Jul 13, 2008 21:02
I need to do another Update of Doom, I suppose. It's been way too long.
But I had a good weekend...if too short, as always!...and now I'm almost ready to go back to work tomorrow.
Also, mini-vacation next weekend! Comp hour usage! Woohoo!
But for now, just a bit of rambling on the subject of fairy tale retellings.
On the way to drinks and chilling with awesome work people Friday night, I had fifteen minutes between buses to kill in the U-District, and found myself drawn as usual to one of the used bookstores whose layout I've efficiently memorized such that i can do a mini-browse -- sweep over the young adult, the poetry, and selected authors of the fantasy -- in a short amount of time. And I was extraordinarily fortunate, because not only did they have a Robin Mckinley book (in itself unusual...I have a theory that most fans of Robin Mckinley are addicted like myself, and read the books into the ground rather than selling them to a used bookstore proprietor) but it was a collection of short stories that I'd never read. I'd actually never tried to read it, being under the erroneous impression that it was a book of very-young-children's stories that she had only edited, not actually written, but I proved to be thoroughly wrong and was very glad to acquire it at $3.50.
It was a collection of four short stories -- closer to novellas, two of them -- covering a smattering of less well-known fairy tales: The Frog Prince, The Twelve Dancing Princesses, and two others, The Stolen Princess and The Golden Hind, which she seems to have altered more markedly such that I can't quite identify the original. It was marvelous, especially tThe Stolen Princess which had an awesome Lord Dunsany "beyond the fields we know" sense to it....that is, faerie just beyond hte border, something mysterious and fantastical and, while not inherently inimical to mortal life, nevertheless perilous. I think that sense of faerie is what I find missing in most modern fantasy writing. The early 20th century writers had it, as weird and dreamlike as their stories are (I think opium helped with that). Tolkien has it. But most of the stuff you find the fantasy section of any given bookstore is....blegh. Swords and sorcery and political intrigue (and sex! Don't forget the sex!). The magical is just a tool, usually to function as a weapon. The sense of faerie, of a world just beyond vision, is completely lost. Which makes me particularly sad, because that's what always drew me to the fairy tales and the stories with the impossible.
It also, if I may sound pompous and arrogant for a minute, trained me in belief. It was a different, higher, truer thing when I began to believe in the Divine; it's a different part of my brain and my soul, something very different and much deeper from the thrill I feel when I'm rereading "The Last Unicorn". But in the way that some people find music or nature a religious experience, I think beautifully written fantasy stories, whatever the beliefs of the author, come to me as a quasi-religious experience. This is maybe why I so love Tolkien and Dunsany and Beagle and Mckinley, the authors where magic is mysterious, because my God is mysterious -- beautiful, powerful, compassionate, but above and beyond my understanding, above and beyond my ability to grasp. And experiencing that mystery on a different level in faerie stories is a little bit like prayer.
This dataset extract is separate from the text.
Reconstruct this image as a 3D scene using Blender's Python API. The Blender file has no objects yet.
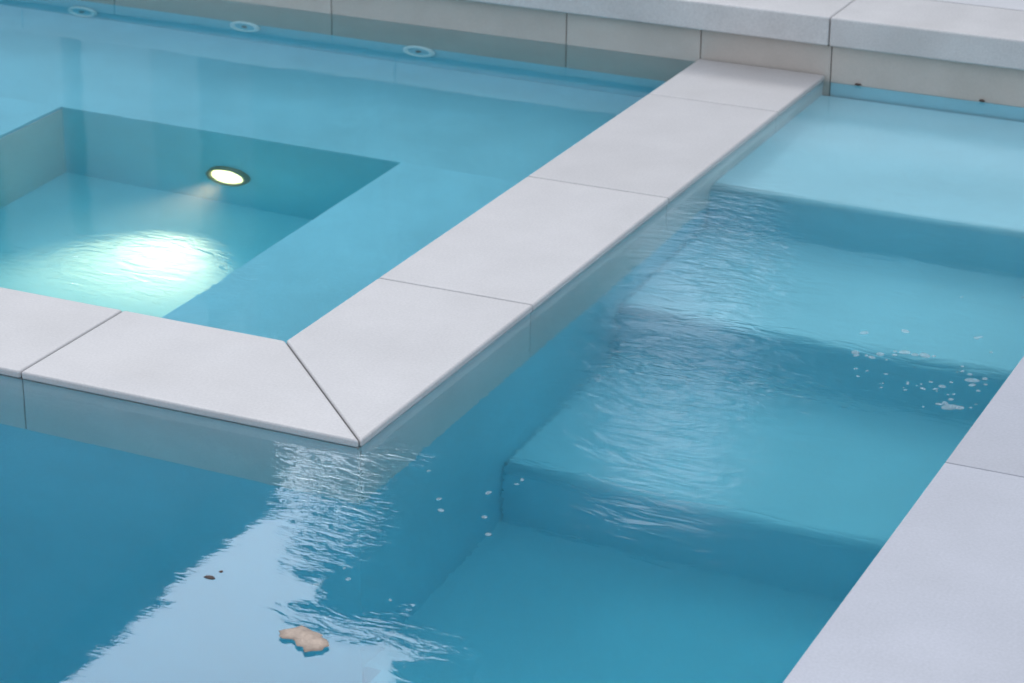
import bpy, bmesh, math, random
from mathutils import Vector, Matrix, noise
R = math.radians
random.seed(7)
sc = bpy.context.scene
C = sc.collection

# ------------------------------------------------------------------ camera
PITCH, YAW, ROLL, FPX = 0.38755, -0.43494, 0.00636, 2541.5
cam_d = bpy.data.cameras.new('camera')
cam = bpy.data.objects.new('camera', cam_d)
C.objects.link(cam)
sc.camera = cam
fw = Vector((math.sin(YAW)*math.cos(PITCH), math.cos(YAW)*math.cos(PITCH), -math.sin(PITCH)))
rt = Vector((math.cos(YAW), -math.sin(YAW), 0))
up = rt.cross(fw)
r2 = rt*math.cos(ROLL) + up*math.sin(ROLL)
u2 = -rt*math.sin(ROLL) + up*math.cos(ROLL)
m = Matrix((r2, u2, -fw)).transposed().to_4x4()
m.translation = Vector((2.234, -4.087, 2.115))
cam.matrix_world = m
cam_d.sensor_width = 36
cam_d.lens = FPX/1024*36
cam_d.clip_start = 0.05
cam_d.clip_end = 2000
cam_d.dof.use_dof = True
cam_d.dof.focus_distance = 5.3
cam_d.dof.aperture_fstop = 7.0

# ------------------------------------------------------------------ world, sun, exposure
SUN_AZ, SUN_EL = -38, 44
w = bpy.data.worlds.new('World')
sc.world = w
w.use_nodes = True
nt = w.node_tree
N, L = nt.nodes, nt.links
N.clear()
out = N.new('ShaderNodeOutputWorld')
sky = N.new('ShaderNodeTexSky')
sky.sky_type = 'NISHITA'
sky.sun_disc = False
sky.sun_elevation = R(SUN_EL)
sky.sun_rotation = R(SUN_AZ)
sky.dust_density = 2.0
bg = N.new('ShaderNodeBackground')
bg.inputs[1].default_value = 0.10
L.new(sky.outputs[0], bg.inputs[0])
# thin cloud sheet: brighter towards the hazy sun
tc = N.new('ShaderNodeTexCoord')
nz = N.new('ShaderNodeTexNoise')
nz.inputs['Scale'].default_value = 2.2
nz.inputs['Detail'].default_value = 6
mp = N.new('ShaderNodeMapping')
mp.inputs['Scale'].default_value = (1, 1, 2.6)
L.new(tc.outputs['Generated'], mp.inputs[0])
L.new(mp.outputs[0], nz.inputs[0])
cr = N.new('ShaderNodeValToRGB')
cr.color_ramp.elements[0].position = 0.36
cr.color_ramp.elements[0].color = (0.75, 0.75, 0.75, 1)
cr.color_ramp.elements[1].position = 0.60
L.new(nz.outputs[0], cr.inputs[0])
sd = (math.sin(R(SUN_AZ))*math.cos(R(SUN_EL)), math.cos(R(SUN_AZ))*math.cos(R(SUN_EL)), math.sin(R(SUN_EL)))
dt = N.new('ShaderNodeVectorMath')
dt.operation = 'DOT_PRODUCT'
GL = (-33, 38)      # brightest part of the cloud sheet, under the sun
dt.inputs[1].default_value = (math.sin(R(GL[0]))*math.cos(R(GL[1])), math.cos(R(GL[0]))*math.cos(R(GL[1])), math.sin(R(GL[1])))
L.new(tc.outputs['Generated'], dt.inputs[0])
pw = N.new('ShaderNodeMapRange')
pw.interpolation_type = 'SMOOTHSTEP'
pw.inputs[1].default_value = 0.92
pw.inputs[2].default_value = 1.0
pw.inputs[3].default_value = 0.95
pw.inputs[4].default_value = 4.2
L.new(dt.outputs['Value'], pw.inputs[0])
cb = N.new('ShaderNodeBackground')
cb.inputs[0].default_value = (0.84, 0.92, 1.06, 1)
L.new(pw.outputs[0], cb.inputs[1])
mx = N.new('ShaderNodeMixShader')
L.new(cr.outputs[0], mx.inputs[0])
L.new(bg.outputs[0], mx.inputs[1])
L.new(cb.outputs[0], mx.inputs[2])
L.new(mx.outputs[0], out.inputs[0])

sun_d = bpy.data.lights.new('sun', 'SUN')
sun_d.energy = 0.5
sun_d.angle = R(16)
sun_d.color = (1, 0.96, 0.9)
sun = bpy.data.objects.new('sun', sun_d)
C.objects.link(sun)
sun.rotation_euler = (-Vector(sd)).to_track_quat('-Z', 'Y').to_euler()

sc.view_settings.view_transform = 'Standard'
sc.view_settings.look = 'None'
sc.view_settings.gamma = 1
sc.view_settings.use_curve_mapping = False
sc.view_settings.exposure = 0.42
sc.render.engine = 'CYCLES'
sc.cycles.max_bounces = 14
sc.cycles.transmission_bounces = 14
sc.cycles.diffuse_bounces = 5
sc.cycles.volume_bounces = 2
sc.cycles.sample_clamp_indirect = 0

# ------------------------------------------------------------------ materials
def base_mat(name):
    m = bpy.data.materials.new(name)
    m.use_nodes = True
    n = m.node_tree.nodes
    return m, n, m.node_tree.links, n['Principled BSDF']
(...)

You have to have room for the mystery. Because things will never make sense, not in any way that you can truly accept, at least not this side of eternity. What drives me craziest about so much of modern Christianity is the glib answers we try to offer to the unanswerable. Better to admit that some things are unanswerable -- at least this side of eternity -- and remember that while the mysteries can be wrenching, the good things -- friendship, love, worship -- also feel at their best like doors into a different and incomprehensible world.
That was a bit more than I meant to write, and now it's time for bed. I shall endeavor to do a "What have you been DOING the last six months, anyway!?" post sometime soon, but work is crazy and I currently hold joint custody of my computer with the Queen while hers is convalescent.